Oft werde ich gefragt: „Was vermisst du am meisten an Deutschland?“ (einer der Klassiker, der für gewöhnlich direkt auf „Gefällt es dir in Südafrika?“ folgt). Zu Beginn habe ich mich darauf beschränkt, leichte, unverfängliche Antworten zu geben. Eine davon war „die Auswahl an Brotsorten“ oder „dass ich dieses Jahr den Herbst nicht erleben kann, das ist eigentlich meine Lieblingsjahreszeit“. Schön unverfänglich. Und vielleicht etwas oberflächlich. Aber es sind ja oft die kleinen, unwichtig erscheinenden Dinge, die einem woanders am meisten fehlen. Auch, wenn es sich etwas oberflächlich anhören mag. Inzwischen hat mich diese Smalltalk-Eröffnungsfrage zum Nachdenken gebracht. Denn was ich mittlerweile wirklich an Deutschland vermisse, ist die Möglichkeit, mich frei bewegen zu können. Dahin zu gehen, wo ich möchte. Wann ich möchte. Einfach losziehen, ohne genaues Ziel, durch die Straßen schlendern, die Städte auf einen wirken lassen. Menschen beobachten. Neues entdecken, ohne es gesucht zu haben. Atmosphäre spüren, erleben, einsaugen. Zu jeder Tages- und Nachtzeit, wenn es sein muss. Das ist hier in Südafrika nicht möglich. Im Gegenteil, manchmal können sogar kurze Strecken zum Problem werden.

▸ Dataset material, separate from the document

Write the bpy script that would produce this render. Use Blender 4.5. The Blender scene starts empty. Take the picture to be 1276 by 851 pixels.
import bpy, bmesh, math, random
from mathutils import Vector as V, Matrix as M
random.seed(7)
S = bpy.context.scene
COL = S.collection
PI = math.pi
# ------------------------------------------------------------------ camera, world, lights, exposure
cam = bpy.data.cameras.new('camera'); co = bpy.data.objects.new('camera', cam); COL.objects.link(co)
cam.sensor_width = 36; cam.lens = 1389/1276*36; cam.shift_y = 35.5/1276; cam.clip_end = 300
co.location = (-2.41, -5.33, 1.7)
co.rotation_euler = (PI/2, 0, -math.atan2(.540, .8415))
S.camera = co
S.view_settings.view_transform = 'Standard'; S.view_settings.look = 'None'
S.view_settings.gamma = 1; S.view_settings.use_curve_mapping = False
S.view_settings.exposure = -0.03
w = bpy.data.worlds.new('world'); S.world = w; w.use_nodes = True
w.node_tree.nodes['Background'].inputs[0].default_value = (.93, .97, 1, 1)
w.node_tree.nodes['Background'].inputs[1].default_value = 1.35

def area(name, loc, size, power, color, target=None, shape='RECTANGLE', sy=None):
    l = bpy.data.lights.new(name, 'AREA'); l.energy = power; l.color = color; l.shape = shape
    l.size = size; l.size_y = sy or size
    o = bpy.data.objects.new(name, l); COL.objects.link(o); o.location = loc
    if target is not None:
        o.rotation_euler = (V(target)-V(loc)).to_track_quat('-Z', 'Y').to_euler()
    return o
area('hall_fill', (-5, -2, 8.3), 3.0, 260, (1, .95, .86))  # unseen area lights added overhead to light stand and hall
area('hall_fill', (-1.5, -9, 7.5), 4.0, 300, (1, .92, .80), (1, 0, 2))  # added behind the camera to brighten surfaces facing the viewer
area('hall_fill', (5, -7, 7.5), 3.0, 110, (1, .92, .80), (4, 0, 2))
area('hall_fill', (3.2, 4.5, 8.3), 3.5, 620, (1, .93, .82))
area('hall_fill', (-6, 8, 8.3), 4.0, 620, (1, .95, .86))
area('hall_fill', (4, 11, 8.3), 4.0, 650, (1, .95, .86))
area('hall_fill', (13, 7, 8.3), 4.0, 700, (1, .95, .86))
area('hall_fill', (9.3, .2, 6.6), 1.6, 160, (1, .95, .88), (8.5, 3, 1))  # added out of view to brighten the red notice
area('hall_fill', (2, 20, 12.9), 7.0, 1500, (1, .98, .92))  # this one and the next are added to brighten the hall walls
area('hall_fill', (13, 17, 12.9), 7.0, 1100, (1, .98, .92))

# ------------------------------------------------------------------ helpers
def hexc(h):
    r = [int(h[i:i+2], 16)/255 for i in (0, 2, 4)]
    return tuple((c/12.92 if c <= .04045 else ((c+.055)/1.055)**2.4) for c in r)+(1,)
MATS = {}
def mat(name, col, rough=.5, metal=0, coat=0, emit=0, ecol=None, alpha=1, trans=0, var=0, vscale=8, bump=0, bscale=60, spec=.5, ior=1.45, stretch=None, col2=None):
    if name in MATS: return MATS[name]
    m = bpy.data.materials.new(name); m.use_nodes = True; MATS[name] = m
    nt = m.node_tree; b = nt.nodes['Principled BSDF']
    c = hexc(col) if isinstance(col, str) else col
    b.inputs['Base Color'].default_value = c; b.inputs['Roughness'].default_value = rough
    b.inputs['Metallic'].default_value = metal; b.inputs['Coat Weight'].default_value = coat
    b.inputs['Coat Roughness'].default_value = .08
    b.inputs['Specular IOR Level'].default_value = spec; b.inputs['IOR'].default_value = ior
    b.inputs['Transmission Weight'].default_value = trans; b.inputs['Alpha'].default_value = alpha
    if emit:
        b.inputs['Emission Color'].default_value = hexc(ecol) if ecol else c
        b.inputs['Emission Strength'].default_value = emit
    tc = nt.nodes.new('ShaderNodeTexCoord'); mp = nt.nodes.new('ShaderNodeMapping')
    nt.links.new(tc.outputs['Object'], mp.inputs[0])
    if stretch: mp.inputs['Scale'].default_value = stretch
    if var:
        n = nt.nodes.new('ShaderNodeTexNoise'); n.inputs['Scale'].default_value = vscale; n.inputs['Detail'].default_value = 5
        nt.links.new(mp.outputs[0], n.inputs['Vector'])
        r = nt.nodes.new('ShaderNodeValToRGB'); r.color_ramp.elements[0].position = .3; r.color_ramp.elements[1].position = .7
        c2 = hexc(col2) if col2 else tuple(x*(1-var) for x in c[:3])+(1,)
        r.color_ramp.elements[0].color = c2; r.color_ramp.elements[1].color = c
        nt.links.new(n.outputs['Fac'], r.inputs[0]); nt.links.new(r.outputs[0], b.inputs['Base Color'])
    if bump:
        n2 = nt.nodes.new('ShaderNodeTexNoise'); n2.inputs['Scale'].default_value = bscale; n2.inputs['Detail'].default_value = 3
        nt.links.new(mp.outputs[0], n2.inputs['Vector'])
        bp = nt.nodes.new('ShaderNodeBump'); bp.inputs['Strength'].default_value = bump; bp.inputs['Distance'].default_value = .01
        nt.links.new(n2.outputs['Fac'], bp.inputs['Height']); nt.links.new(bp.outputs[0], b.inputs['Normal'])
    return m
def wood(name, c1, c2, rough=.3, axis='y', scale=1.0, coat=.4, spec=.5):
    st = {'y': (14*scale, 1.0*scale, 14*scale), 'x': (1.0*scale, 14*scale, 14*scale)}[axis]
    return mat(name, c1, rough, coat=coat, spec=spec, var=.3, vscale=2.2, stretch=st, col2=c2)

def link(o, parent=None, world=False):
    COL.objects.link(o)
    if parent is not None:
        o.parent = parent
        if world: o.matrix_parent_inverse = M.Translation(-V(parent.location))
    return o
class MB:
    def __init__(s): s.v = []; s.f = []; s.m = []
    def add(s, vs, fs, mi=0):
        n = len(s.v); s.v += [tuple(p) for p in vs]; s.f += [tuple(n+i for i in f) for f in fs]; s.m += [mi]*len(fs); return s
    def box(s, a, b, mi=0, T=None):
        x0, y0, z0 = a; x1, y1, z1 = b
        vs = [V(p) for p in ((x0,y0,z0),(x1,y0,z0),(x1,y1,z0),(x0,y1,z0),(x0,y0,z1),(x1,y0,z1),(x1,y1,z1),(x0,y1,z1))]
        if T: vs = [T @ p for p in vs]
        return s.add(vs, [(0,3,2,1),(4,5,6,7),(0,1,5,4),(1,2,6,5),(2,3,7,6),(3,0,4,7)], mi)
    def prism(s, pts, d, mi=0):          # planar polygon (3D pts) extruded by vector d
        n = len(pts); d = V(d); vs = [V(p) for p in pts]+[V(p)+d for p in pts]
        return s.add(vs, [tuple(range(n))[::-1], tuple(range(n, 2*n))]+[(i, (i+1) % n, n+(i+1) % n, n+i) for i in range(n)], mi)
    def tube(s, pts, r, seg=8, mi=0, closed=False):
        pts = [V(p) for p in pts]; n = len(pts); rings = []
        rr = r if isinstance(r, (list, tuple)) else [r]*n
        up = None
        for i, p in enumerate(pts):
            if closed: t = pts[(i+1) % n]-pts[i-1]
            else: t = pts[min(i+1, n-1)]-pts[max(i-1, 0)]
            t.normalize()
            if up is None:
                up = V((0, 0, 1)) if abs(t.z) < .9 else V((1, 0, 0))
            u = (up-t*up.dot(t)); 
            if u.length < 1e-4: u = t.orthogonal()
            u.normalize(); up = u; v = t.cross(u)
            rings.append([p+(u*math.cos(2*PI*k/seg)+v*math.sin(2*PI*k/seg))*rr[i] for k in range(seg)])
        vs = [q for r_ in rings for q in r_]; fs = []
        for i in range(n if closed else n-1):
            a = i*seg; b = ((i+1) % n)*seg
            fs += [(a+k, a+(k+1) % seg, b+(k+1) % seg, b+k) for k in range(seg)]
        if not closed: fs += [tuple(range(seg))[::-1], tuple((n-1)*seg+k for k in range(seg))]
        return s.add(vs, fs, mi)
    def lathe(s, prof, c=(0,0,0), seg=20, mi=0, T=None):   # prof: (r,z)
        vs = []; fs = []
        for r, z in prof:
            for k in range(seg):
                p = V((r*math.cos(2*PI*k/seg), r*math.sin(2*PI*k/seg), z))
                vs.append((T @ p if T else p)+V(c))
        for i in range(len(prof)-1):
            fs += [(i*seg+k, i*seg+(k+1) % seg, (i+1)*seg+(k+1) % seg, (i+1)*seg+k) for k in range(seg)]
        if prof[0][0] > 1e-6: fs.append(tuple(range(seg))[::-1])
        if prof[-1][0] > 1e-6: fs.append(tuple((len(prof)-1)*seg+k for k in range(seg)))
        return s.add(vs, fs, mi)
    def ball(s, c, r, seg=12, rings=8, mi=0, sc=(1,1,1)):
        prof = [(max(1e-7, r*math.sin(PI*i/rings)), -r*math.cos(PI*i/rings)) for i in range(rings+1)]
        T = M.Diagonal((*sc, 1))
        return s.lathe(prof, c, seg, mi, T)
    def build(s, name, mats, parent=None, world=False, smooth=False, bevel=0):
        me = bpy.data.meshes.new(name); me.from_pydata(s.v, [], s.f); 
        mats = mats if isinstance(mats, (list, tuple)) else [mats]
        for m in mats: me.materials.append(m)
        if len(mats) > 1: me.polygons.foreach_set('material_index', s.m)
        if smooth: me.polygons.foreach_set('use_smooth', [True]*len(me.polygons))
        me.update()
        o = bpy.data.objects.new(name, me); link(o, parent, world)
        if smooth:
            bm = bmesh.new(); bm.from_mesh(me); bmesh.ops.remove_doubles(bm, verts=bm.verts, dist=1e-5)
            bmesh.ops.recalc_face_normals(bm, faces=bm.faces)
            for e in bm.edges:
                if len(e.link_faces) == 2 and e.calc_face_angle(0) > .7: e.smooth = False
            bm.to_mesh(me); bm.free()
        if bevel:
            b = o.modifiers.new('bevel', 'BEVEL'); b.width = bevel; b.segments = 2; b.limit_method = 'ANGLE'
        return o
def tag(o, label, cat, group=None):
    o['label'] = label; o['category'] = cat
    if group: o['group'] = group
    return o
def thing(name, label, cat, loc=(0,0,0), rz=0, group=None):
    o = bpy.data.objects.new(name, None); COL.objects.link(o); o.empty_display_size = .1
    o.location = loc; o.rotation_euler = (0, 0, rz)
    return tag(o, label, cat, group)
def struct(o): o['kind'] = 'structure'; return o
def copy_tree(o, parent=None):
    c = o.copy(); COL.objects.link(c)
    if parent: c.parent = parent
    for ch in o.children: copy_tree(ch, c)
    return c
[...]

Zu Beginn meines Semesters habe ich das noch nicht so empfunden. Ich war darauf vorbereitet gewesen, dass das auf mich zukommen würde. Ich empfand es als neue Erfahrung, sogar als spannende Erfahrung, als etwas, das eben auch zu Südafrika gehört und an das man sich gewöhnen muss. Diese Empfindung ist natürlich immer noch da. Aber gleichzeitig habe ich erfahren, wie aufwändig, anstrengend, zermürbend es manchmal sein kann. Vor jeder größeren Unternehmung verhandle ich mit mir selbst. Die eine Seite: Es sind nur fünf Minuten bis zum Treffpunkt, es sind nur sieben Minuten bis zum Bahnhof. Zu Hause würdest du dafür keinen Gedanken verschwenden. Versuche es doch einfach mal! Es wird immer so viel dramatisiert. Was soll auf der kurzen Strecke passieren? Und dann die andere Seite: Aber es ist dunkel. Schon bei der Einführungsveranstaltung haben sie dich davor gewarnt, im Dunkeln alleine zu gehen. Niemand ist da alleine unterwegs. Lass es! Und dann komme ich mir lächerlich vor, wenn ich mir für kurze Strecken ein Uber nehme. Oder mich begleiten lassen muss, weil selbst die Uber-Fahrer keine Bahnhöfe oder Flughäfen mehr anfahren, um den teilweise sehr heftigen Übergriffen von anderen Taxifahrern – wie unlängst in Johannesburg geschehen – zu entgehen.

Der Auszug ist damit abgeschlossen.